• **Material**
>>>>>

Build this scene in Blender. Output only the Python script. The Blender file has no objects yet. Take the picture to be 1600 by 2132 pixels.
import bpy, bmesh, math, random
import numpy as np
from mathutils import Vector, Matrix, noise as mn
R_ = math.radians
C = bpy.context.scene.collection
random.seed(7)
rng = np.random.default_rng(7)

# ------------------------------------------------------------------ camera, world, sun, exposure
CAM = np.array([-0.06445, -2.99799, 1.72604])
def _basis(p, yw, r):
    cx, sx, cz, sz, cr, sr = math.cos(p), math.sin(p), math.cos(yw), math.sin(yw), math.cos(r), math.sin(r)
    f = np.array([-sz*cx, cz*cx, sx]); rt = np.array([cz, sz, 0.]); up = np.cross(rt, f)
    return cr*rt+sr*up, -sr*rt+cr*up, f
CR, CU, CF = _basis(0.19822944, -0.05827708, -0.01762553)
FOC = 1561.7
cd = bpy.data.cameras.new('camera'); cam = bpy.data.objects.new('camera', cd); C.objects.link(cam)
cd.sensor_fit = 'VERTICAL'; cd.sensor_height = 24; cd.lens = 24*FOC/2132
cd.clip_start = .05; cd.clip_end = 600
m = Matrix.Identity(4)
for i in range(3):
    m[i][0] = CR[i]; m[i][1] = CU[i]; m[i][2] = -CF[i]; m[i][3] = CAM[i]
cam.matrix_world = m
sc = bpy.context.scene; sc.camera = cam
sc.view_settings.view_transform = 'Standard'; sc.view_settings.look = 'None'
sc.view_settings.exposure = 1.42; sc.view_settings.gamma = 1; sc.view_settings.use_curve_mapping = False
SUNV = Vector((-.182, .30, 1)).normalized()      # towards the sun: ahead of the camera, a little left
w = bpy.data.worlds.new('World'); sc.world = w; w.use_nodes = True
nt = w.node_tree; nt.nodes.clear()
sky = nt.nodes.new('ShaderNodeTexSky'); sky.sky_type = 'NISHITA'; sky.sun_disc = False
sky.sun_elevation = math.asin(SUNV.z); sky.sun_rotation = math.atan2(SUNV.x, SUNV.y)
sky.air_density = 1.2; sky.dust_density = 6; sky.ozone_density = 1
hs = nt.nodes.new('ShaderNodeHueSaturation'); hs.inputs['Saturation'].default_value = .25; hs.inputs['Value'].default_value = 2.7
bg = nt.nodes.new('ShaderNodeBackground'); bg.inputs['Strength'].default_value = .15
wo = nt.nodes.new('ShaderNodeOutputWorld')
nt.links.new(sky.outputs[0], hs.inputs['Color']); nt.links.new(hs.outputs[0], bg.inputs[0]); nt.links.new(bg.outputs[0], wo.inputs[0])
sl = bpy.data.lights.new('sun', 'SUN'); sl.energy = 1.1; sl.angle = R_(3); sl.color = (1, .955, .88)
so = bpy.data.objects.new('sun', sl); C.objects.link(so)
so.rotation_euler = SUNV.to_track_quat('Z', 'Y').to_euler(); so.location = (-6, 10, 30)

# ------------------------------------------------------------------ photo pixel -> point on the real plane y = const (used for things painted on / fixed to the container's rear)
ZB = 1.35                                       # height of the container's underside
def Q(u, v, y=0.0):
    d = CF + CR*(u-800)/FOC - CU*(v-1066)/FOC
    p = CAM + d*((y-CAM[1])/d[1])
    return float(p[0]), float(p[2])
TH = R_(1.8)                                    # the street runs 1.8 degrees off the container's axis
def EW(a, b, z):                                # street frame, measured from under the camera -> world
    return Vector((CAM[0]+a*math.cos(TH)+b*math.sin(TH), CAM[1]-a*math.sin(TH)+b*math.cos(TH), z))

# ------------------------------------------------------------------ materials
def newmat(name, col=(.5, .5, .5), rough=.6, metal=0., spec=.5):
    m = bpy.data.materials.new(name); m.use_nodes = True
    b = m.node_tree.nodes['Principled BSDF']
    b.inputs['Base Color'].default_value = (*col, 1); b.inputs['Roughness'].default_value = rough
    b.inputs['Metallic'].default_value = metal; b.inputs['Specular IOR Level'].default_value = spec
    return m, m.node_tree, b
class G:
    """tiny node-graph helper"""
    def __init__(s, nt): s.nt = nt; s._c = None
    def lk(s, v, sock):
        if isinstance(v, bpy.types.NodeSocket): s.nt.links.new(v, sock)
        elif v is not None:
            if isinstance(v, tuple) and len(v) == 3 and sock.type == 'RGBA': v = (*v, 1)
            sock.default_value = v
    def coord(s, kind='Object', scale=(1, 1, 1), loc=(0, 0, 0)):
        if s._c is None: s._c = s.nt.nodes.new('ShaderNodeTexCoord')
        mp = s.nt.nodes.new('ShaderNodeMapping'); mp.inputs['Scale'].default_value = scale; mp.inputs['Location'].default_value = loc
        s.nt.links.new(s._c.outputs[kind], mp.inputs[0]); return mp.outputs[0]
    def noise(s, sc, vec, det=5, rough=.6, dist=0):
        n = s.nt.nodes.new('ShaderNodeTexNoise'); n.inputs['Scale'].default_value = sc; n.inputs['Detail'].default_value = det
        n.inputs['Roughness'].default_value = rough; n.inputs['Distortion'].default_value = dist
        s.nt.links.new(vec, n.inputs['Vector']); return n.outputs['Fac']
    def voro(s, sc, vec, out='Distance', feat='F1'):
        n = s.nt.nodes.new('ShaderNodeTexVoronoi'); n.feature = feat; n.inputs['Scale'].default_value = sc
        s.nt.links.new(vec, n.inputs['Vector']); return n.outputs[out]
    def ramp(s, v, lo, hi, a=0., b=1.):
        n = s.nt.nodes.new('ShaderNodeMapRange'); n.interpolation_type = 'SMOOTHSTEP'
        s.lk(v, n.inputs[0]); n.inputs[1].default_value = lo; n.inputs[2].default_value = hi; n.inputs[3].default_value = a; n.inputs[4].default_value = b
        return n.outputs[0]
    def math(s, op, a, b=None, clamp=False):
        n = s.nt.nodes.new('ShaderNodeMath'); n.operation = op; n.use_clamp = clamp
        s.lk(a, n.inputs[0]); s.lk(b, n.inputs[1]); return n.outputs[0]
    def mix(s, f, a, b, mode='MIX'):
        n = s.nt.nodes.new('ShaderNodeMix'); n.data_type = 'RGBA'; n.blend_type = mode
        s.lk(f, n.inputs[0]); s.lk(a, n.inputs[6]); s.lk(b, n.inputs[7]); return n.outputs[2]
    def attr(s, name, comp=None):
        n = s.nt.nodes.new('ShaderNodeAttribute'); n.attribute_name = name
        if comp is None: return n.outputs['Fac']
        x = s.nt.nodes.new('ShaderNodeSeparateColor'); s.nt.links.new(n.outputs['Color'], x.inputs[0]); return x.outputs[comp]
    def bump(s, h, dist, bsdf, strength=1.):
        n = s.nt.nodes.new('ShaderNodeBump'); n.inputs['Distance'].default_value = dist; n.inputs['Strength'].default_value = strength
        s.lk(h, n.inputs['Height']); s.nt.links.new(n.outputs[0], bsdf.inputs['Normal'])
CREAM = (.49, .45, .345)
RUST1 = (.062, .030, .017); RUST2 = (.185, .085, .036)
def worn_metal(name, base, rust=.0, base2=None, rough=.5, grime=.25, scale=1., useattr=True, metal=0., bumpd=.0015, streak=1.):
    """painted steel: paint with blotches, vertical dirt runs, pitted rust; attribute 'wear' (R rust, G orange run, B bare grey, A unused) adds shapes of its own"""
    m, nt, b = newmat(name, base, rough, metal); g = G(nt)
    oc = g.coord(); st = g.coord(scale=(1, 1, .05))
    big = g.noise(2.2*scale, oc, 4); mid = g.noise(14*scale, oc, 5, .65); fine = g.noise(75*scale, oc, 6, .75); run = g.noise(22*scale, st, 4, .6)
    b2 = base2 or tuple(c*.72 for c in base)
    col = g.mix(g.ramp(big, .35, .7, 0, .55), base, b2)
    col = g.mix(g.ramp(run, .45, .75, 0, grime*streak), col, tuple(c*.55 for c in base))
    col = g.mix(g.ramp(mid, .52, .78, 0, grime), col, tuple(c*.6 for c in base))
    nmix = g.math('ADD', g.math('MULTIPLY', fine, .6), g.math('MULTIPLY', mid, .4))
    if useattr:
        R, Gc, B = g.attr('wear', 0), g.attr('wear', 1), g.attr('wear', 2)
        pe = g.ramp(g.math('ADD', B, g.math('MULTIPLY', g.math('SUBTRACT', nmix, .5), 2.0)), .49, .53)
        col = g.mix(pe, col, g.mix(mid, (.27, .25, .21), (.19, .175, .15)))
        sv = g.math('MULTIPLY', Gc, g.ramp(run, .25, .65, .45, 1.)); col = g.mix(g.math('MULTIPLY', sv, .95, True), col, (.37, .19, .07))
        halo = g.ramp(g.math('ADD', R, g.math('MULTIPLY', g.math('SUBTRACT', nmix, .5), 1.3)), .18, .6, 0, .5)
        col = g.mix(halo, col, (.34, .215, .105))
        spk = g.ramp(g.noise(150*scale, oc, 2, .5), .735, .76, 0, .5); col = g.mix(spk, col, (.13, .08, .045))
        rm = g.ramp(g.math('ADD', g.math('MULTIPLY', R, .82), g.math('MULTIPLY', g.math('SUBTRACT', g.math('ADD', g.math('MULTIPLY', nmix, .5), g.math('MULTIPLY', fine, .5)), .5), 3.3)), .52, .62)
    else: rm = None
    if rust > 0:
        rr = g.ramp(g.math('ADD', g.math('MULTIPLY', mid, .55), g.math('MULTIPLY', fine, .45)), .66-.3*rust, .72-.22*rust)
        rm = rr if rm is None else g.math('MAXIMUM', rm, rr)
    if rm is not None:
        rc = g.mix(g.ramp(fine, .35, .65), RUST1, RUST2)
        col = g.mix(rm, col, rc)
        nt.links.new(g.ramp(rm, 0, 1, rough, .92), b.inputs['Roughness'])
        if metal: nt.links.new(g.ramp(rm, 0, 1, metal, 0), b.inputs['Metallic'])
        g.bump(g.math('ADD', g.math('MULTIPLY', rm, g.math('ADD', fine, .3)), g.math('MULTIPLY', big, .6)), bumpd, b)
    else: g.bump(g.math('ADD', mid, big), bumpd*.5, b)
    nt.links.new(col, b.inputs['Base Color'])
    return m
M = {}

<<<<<

• **Task instructions**
Copy exactly the lines that run from the first line of the data to the line containing "rng = np.random.default_rng(7)", please, with both ends included and nothing else.

• **The result**
Build this scene in Blender. Output only the Python script. The Blender file has no objects yet. Take the picture to be 1600 by 2132 pixels.
import bpy, bmesh, math, random
import numpy as np
from mathutils import Vector, Matrix, noise as mn
R_ = math.radians
C = bpy.context.scene.collection
random.seed(7)
rng = np.random.default_rng(7)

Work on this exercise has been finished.